Optimized Intrusion Detection in the IoT Through Statistical Selection and Classification with CatBoost and SNN

With the rapid expansion of the Internet of Things (IoT), interconnected systems are becoming increasingly vulnerable to cyberattacks, making intrusion detection essential but difficult. The marked imbalance between regular traffic and attacks, as well as the redundancy of variables from multiple sensors and protocols, greatly complicates this task. The study aims to improve the robustness of IoT intrusion detection systems by reducing the risks of overfitting and false negatives through appropriate rebalancing and variable selection strategies. We combine two data rebalancing techniques, Synthetic Minority Over-sampling Technique (SMOTE) and Random Undersampling (RUS), with two feature selection methods, LASSO and Mutual Information, and then evaluate their performance on two classification models: CatBoost and a Simple Neural Network (SNN).

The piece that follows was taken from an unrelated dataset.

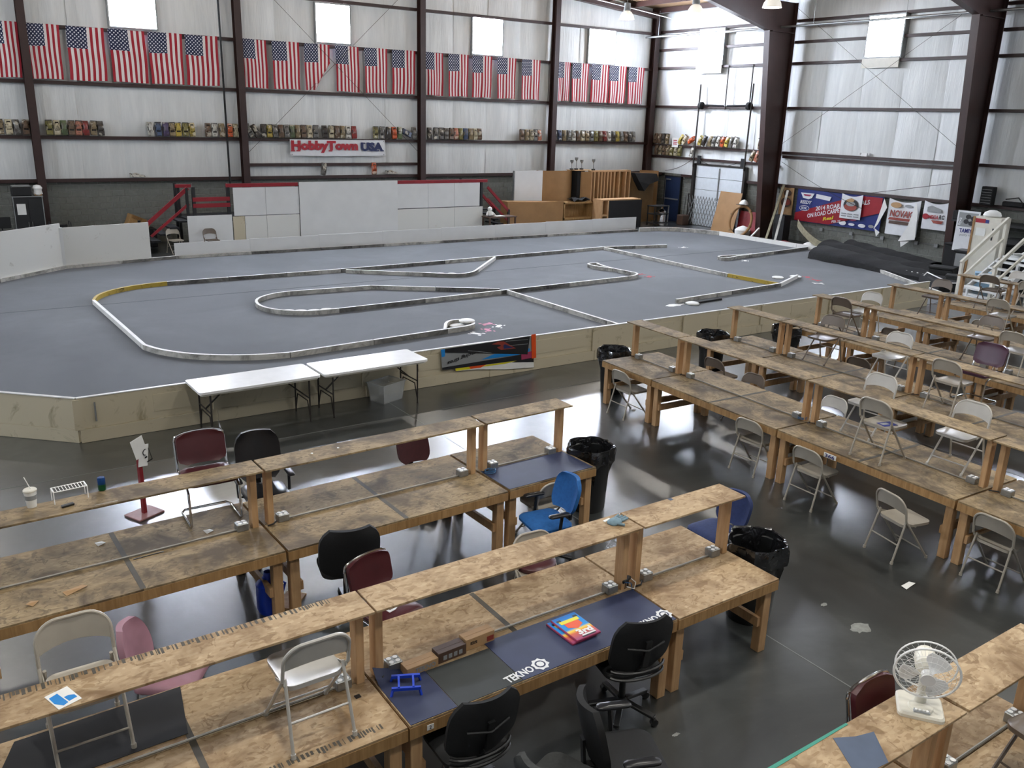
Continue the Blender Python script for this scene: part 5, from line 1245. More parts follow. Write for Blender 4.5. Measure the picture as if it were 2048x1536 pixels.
# ================================================================== folding chairs
def rr(w, d, r, n=5):
    P = []
    for cx, cy, a0 in ((w - r, d - r, 0), (-w + r, d - r, pi / 2), (-w + r, -d + r, pi), (w - r, -d + r, 1.5 * pi)):
        for k in range(n + 1): P.append((cx + r * cos(a0 + pi / 2 * k / n), cy + r * sin(a0 + pi / 2 * k / n)))
    return P
def make_folding(mat):
    t = thing('folding_chair', '', 'chair', (0, 0, 0), 0, 'metal folding chairs')
    poly = [(x, y + .05) for x, y in rr(.195, .20, .07)]
    inner = [(x * .9, (y - .05) * .9 + .05) for x, y in poly]; n = len(poly)
    s = MB(); V = [(x, y, .425) for x, y in inner] + [(x, y, .437) for x, y in poly] + [(x * .985, y, .405) for x, y in poly] + [(x, y, .418) for x, y in inner]
    F = [tuple(range(n))] + [(i, n + i, n + (i + 1) % n, (i + 1) % n) for i in range(n)] + [(n + i, 2 * n + i, 2 * n + (i + 1) % n, n + (i + 1) % n) for i in range(n)] + [(2 * n + i, 3 * n + i, 3 * n + (i + 1) % n, 2 * n + (i + 1) % n) for i in range(n)] + [tuple(3 * n + i for i in range(n - 1, -1, -1))]
    s.add(V, F); s.smooth = True; s.build('seat', mat, t)
    def yb(z): return -.155 - (z - .50) * .20
    def fn(u, v):
        a = (u - .5) * 2; e_ = max(0.0, abs(a) * .205 - .085); top = .625 + sqrt(max(0.0, .13 ** 2 - e_ ** 2)); bot = min(.575 + .035 * (1 - a * a), top - .03)
        z = bot + (top - bot) * v; return (a * .205, yb(z) - .028 * (1 - a * a), z)
    MB().grid(fn, 12, 6, (0, .006, 0)).build('backrest', mat, t)
    P = [(-.215, yb(.5), .50), (-.215, yb(.57), .57)]
    for k in range(9):
        a = pi - pi / 2 * k / 8; P.append((-.085 + .13 * cos(a), yb(.632 + .13 * sin(a)) - .022 * (k / 8), .632 + .13 * sin(a)))
    P.append((0, yb(.762) - .022, .762))
    hoop = P + [(-x, y, z) for x, y, z in reversed(P[:-1])]
    MB().tube(hoop, .0125, 8).build('back_hoop', mat, t)
    for sx in (-1, 1):
        MB().tube([(sx * .215, yb(.5), .50), (sx * .21, .235, .012)], .0125, 8).build('leg', mat, t)
        MB().tube([(sx * .19, -.125, .49), (sx * .205, -.255, .012)], .0115, 8).build('leg', mat, t)
        for y in (.236, -.256): MB().tube([(sx * (.21 if y > 0 else .205), y, 0), (sx * (.21 if y > 0 else .205), y * .985, .03)], .017, 8).build('foot_cap', mat, t)
        MB().beam((sx * .205, -.15, .47), (sx * .2, .02, .41), .006, .02).build('hinge_strut', mat, t)
    MB().tube([(-.198, -.20, .215), (.198, -.20, .215)], .008, 6).build('stretcher', mat, t)
    MB().tube([(-.212, .165, .105), (.212, .165, .105)], .008, 6).build('stretcher', mat, t)
    return t
FC = {}
def fchair(x, y, z, face, label, mat='chair_beige'):
    """face: compass angle of the sitter's view, degrees from +X"""
    rz = radians(face - 90)
    if mat not in FC:
        FC[mat] = make_folding(mat); r = FC[mat]; r.location = (x, y, z); r.rotation_euler = (0, 0, rz); r['label'] = label; return r
    return copy_tree(FC[mat], (x, y, z), rz, label)
T = .741
fchair(9.13, 9.9, 0, -2, 'beige folding chair on the floor at the aisle bench nearest the barrier')
fchair(9.12, 7.28, 0, 3, 'beige folding chair on the floor, second along the aisle benches')
fchair(8.92, 6.16, 0, -1, 'beige folding chair on the floor below the number tag')
fchair(8.62, 4.78, 0, -13, 'beige folding chair pulled out at an angle into the aisle')
fchair(9.0, 3.88, 0, -3, 'beige folding chair on the floor nearest the view edge in the aisle')
fchair(9.30, 5.59, T, -1, 'folding chair on the aisle bench with a blue sticker on its seat')
fchair(9.84, 4.92, T, 180, 'light folding chair facing the aisle on the third aisle bench', 'chair_light')
fchair(9.92, 6.18, T, 180, 'light folding chair facing the aisle behind the stickered chair', 'chair_light')
fchair(11.82, 6.17, T, -2, 'folding chair turned away on the second cross row bench')
fchair(12.34, 7.47, T, 180, 'light folding chair facing the aisle on the second cross row', 'chair_light')
fchair(12.43, 8.76, T, 182, 'brown folding chair with a shiny back on the second cross row', 'chair_brown')
fchair(14.35, 9.72, T, 0, 'brown folding chair turned away on the third cross row', 'chair_brown')
fchair(14.98, 9.75, T, 180, 'shiny light folding chair back behind the third cross row shelf', 'chair_light')
fchair(14.98, 7.42, T, 180, 'shiny brown folding chair back behind the third cross row shelf', 'chair_brown')
fchair(14.5, 6.62, T, 0, 'folding chair turned away on the third cross row at the view edge')
fchair(17.75, 9.95, T, 180, 'brown folding chair behind the fourth cross row shelf', 'chair_brown')
fchair(17.1, 8.22, T, 0, 'folding chair turned away on the fourth cross row bench', 'chair_beige')
fchair(19.72, 9.78, T, 0, 'brown folding chair turned away on the fifth cross row', 'chair_brown')
fchair(20.5, 9.72, T, 180, 'pale folding chair behind the fifth cross row shelf', 'chair_light')
fchair(19.75, 8.95, T, 0, 'folding chair on the fifth cross row cut by the view edge', 'chair_beige')
fchair(12.36, 4.95, T, 180, 'light folding chair cut by the view edge on the second cross row', 'chair_light')
fchair(11.05, 9.72, 0, 0, 'dark brown folding chair on the floor between the first two cross rows', 'chair_brown')
fchair(10.62, 7.3, 0, 178, 'light folding chair on the floor behind the aisle bench', 'chair_light')
fchair(10.5, 8.72, 0, 180, 'brown folding chair on the floor under the aisle bench edge', 'chair_brown')
fchair(13.35, 8.55, 0, 5, 'brown folding chair on the floor between the second and third cross rows', 'chair_brown')
fchair(15.95, 9.6, 0, 0, 'dark brown folding chair on the floor between third and fourth cross rows', 'chair_brown')
fchair(18.4, 9.1, 0, 0, 'beige folding chair on the floor between fourth and fifth cross rows')
fchair(.455, 5.23, T, -90, 'folding chair standing on the black rubber mat', 'chair_beige')
fchair(1.67, 4.63, T, 90, 'light folding chair on the nearest bench with its back toward us', 'chair_light')
fchair(5.42, 7.14, 0, 90, 'beige folding chair tucked under the blue mat bench')
fchair(5.22, 1.70, T, 172, 'dark folding chair standing on the bench by the white fan', 'chair_brown')
fchair(4.45, 5.85, 0, -95, 'beige folding chair behind the nearest row by the tied cord post')
fchair(6.9, 29.4, 0, -80, 'beige folding chair in the gap of the far white walls')
fchair(7.95, 29.0, 0, -85, 'dark grey folding chair in front of the drivers stand', 'chair_brown')
st_ = thing('blue_sticker', 'blue printed sticker on a folding chair seat', 'sticker', (9.33, 5.55, T + .4265), radians(-15)); MB().box(-.1, .1, -.07, .07, 0, .002).build('sheet', 'ink_blue', st_); MB().box(-.08, .02, -.02, .04, .002, .003).build('print', 'ink_grey', st_)

# ================================================================== padded and office chairs
def cushion(mb, w, d, h, z, y=0, r=.06, crown=.02, n=5):
    P = rr(w / 2, d / 2, r, n); m = len(P)
    lv = [(.0, .94), (h * .2, 1), (h * .7, 1), (h, .93), (h + crown * .6, .75), (h + crown, .4)]
    V = []; F = []
    for dz, s in lv: V += [(x * s, yy * s + y, z + dz) for x, yy in P]
    for i in range(len(lv) - 1): F += [(i * m + k, i * m + (k + 1) % m, (i + 1) * m + (k + 1) % m, (i + 1) * m + k) for k in range(m)]
    F += [tuple(range(m - 1, -1, -1)), tuple((len(lv) - 1) * m + k for k in range(m))]
    mb.smooth = True; return mb.add(V, F)
def pad_back(mb, w, z0, z1, y, lean=.12, th=.05, curve=.05, taper=.0, round_=3.0):
    def fn(u, v):
        a = (u - .5) * 2; z = z0 + (z1 - z0) * v
        k = 1 - abs(2 * v - 1) ** round_ * .35 - taper * v
        e = 1 - (abs(2 * v - 1) ** 6) * .5
        return (a * w / 2 * k, y - lean * (v) + curve * a * a - th * .3 * (1 - a * a) * e, z)
    return mb.grid(fn, 10, 10, (0, -th, 0))
def office_chair(loc, face, label, seat_m, back_m, base_m='black_plastic', arms=True, seat_z=.46, back=(.56, .98), bw=.46, sw=.48, mesh_style=False):
    t = thing('office_chair', label, 'chair', loc, radians(face - 90), 'office chairs on castors')
    b = MB().lathe([(.05, .07), (.05, .13), (.035, .15)], 12).build('base_hub', base_m, t)
    for k in range(5):
        a = 2 * pi * k / 5 + .3
        arm = MB().beam((.03 * cos(a), .03 * sin(a), .115), (.29 * cos(a), .29 * sin(a), .075), .05, .03, b=.005).build('base_arm', base_m, t)
        MB().lathe([(.015, -.022), (.03, -.02), (.03, .02), (.015, .022)], 12, (.29 * cos(a), .29 * sin(a), .031), ax='y').build('castor', 'black_plastic', arm)
    MB().tube([(0, 0, .12), (0, 0, seat_z - .02)], .026, 10).build('gas_column', base_m, t)
    MB().box(-.1, .1, -.14, .1, seat_z - .04, seat_z, .01).build('tilt_plate', 'black_plastic', t)
    cushion(MB(), sw, .46, .05, seat_z, .02, .1).build('seat', seat_m, t)
    pad_back(MB(), bw, back[0], back[1], -.20, .1, .045 if not mesh_style else .025, .05, 0, 4).build('backrest', back_m, t)
    if mesh_style:
        for z in (.50, .56): MB().tube([(.24 * sin(q), -.16 - .12 * cos(q), z) for q in [(-1.3 + 2.6 * i / 10) for i in range(11)]], .012, 6).build('lumbar_ring', 'black_plastic', t)
        MB().beam((0, -.12, seat_z - .02), (0, -.29, .62), .06, .02).build('back_support', 'black_plastic', t); MB().beam((0, -.29, .62), (0, -.33, .86), .05, .02).build('back_support', 'black_plastic', t)
        MB().tube([(-.16, -.285, .80), (0, -.33, .78), (.16, -.285, .80)], .01, 6).build('cross_bar', 'black_plastic', t)
    else:
        MB().beam((0, -.1, seat_z - .02), (0, -.28, seat_z), .06, .02).build('back_support', 'black_plastic', t); MB().beam((0, -.28, seat_z - .01), (0, -.30, back[0] + .15), .06, .02).build('back_support', 'black_plastic', t)
    if arms:
        for s in (-1, 1):
            MB().tube([(s * .2, 0, seat_z - .01), (s * .28, 0, seat_z), (s * .285, -.02, seat_z + .2)], .018, 8).build('arm_post', 'black_plastic', t)
            cushion(MB(), .075, .25, .02, 0, 0, .03, .01, 3).build('arm_pad', 'black_leather', t, (s * .285, .01, seat_z + .2))
    return t
office_chair((2.62, 4.22, 0), 88, 'black mesh office chair at the middle of the blue mat bench', 'black_mesh', 'black_mesh', mesh_style=True, arms=False, bw=.54, back=(.54, 1.02))
office_chair((4.16, 4.34, 0), 78, 'black mesh office chair at the joint of the nearest benches', 'black_mesh', 'black_mesh', mesh_style=True, arms=False, bw=.52, back=(.54, 1.02))
office_chair((3.42, 3.5, 0), -22, 'black armchair on castors standing sideways in front of the nearest row', 'black_mesh', 'black_mesh', bw=.44, seat_z=.48, back=(.55, 1.0))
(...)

The experiments show the superiority of CatBoost, which achieves an accuracy of 82% compared to 80% for SNN, and confirm the effectiveness of SMOTE over RUS, particularly for SNN. The CatBoost + SMOTE + LASSO configuration stands out with a recall of 82.43% and an F1-score of 85.08%, offering the best compromise between detection and reliability. These results demonstrate that combining rebalancing and variable selection techniques significantly enhances the performance and reliability of intrusion detection systems in the IoT, thereby strengthening cybersecurity in connected environments.